A deeper scrutiny of these guidelines shows they were intended to appease President Museveni, who was threatening to use Parliament to scrap the law on bail. Maybe the decision of the Chief Justice was a blessing in disguise because since then, the President has not said much about bail. Be that as it may, these guidelines have clipped the hands of judicial officers, [directing them] not to the law but to the guidelines. It remains my considered view that the bail guidelines were an attempt to amend the law on the grant of bail, having realized that Parliament was divided on the subject.

These days when one goes to Court, Judicial Officers are obligated to rely more on the bail guidelines and not the Constitution, the Trial and Indictment Act, the Criminal Procedure Code Act, and the Magistrates Courts Act, among others, yet these guidelines were merely passed to reinforce existing laws and not to operate as the wheel upon which other existing laws roll.
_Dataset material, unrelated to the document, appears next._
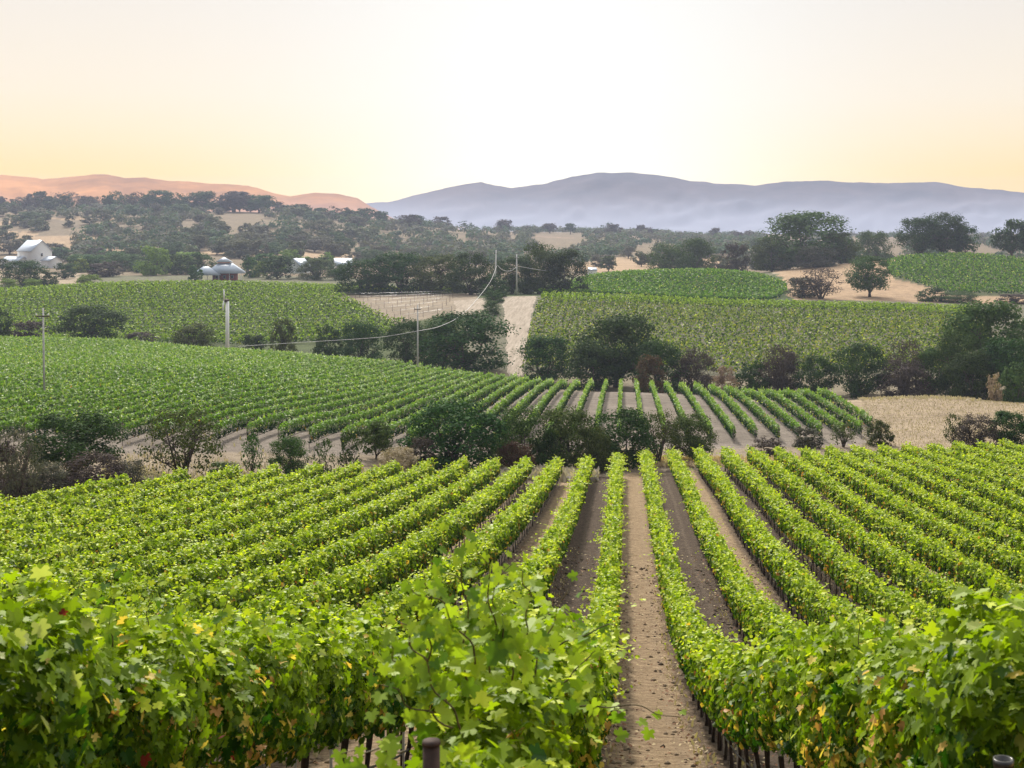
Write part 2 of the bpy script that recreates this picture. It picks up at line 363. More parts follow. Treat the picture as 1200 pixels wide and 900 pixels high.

It was explained at the launch that the Practice Directions were drafted to ensure that bail decision-making complies with the provisions of the Constitution, to give further effect to the existing legal provisions on bail, to promote uniformity and consistency by courts when considering bail applications, to streamline and address disparities in the handling of bail applications, and to promote the balancing of the rights of accused persons with the public interest and the rights of complainants.

This last argument alone defeats the very definition of bail. If indeed bail is an agreement between the court and the accused, guaranteed by his sureties, why would a complainant be consulted? What does the court expect the complainant to say when asked if the accused should be released? These are some of the areas where the guidelines were crafted to simply make it impossible for one to get bail in courts of judicature.
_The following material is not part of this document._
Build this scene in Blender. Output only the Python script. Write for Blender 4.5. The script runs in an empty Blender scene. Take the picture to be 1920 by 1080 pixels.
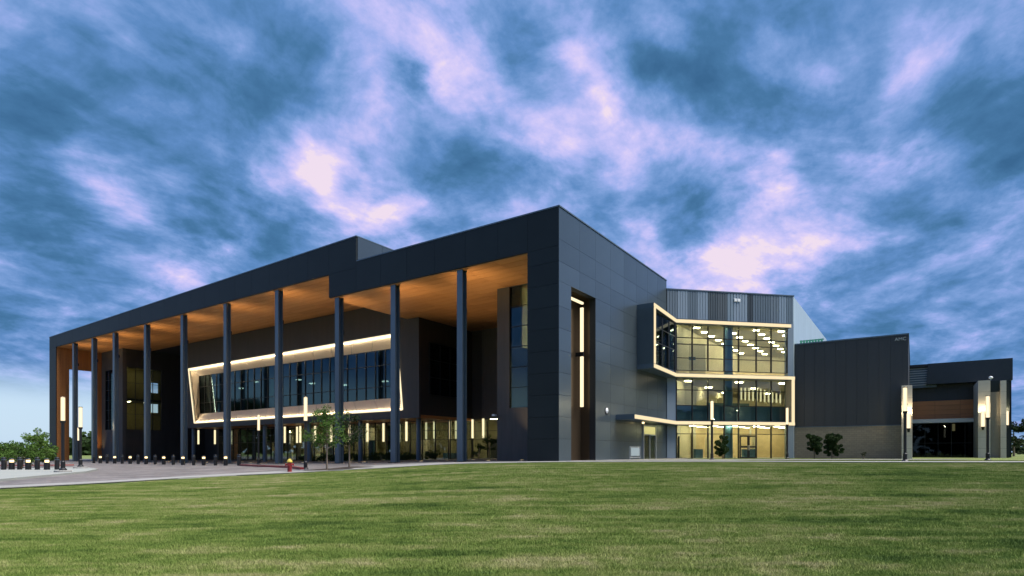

It has been argued severally that where a person is charged with or convicted of a criminal offense, he or she may apply to court to be released on bail, and the court may grant that person bail on such conditions as the court considers reasonable. For instance, how reasonable [was] the recent decision in the Eron Kiza application where he was granted a cash bail of 20 million? How many cows would an ordinary Ugandan sell in order to afford such exorbitant amounts?

This issue of bail was interpreted by the Constitutional Court in Uganda Vs Dr. Kiiza Besigye. The court held that, Under Article 23(6) (a), every accused person is entitled to apply for bail. The word “entitled” creates a ‘right’ to apply for bail and not a right to be granted bail.1 The word ‘may’ creates discretion for the court to grant or not to grant bail. The context in which the word ‘may’ is used does not suggest otherwise.

I personally agree that bail is not an automatic right; the discretion is upon the court to determine whether to grant or not to grant bail. However, the use of the word “discretion” has given judicial officers an open cheque to do as they please, even after the bail guidelines were issued. This is evidenced by the cases in Magistrate courts where [those accused of] misdemeanors have been ordered to pay colossal sums of money to be released on bail, and yet for felonies triable by the High Court, judges have ordered accused persons to pay reasonable sums for release on bail.

It is not clear why in some minor cases bail is very colossal, yet in graver offenses it is affordable. It is probable that such discretion is exercised injudiciously. Who knows, maybe these decisions are partly influenced by these bail guidelines that I believe were crafted in bad faith and usurped the powers of Parliament that is mandated to make or amend laws.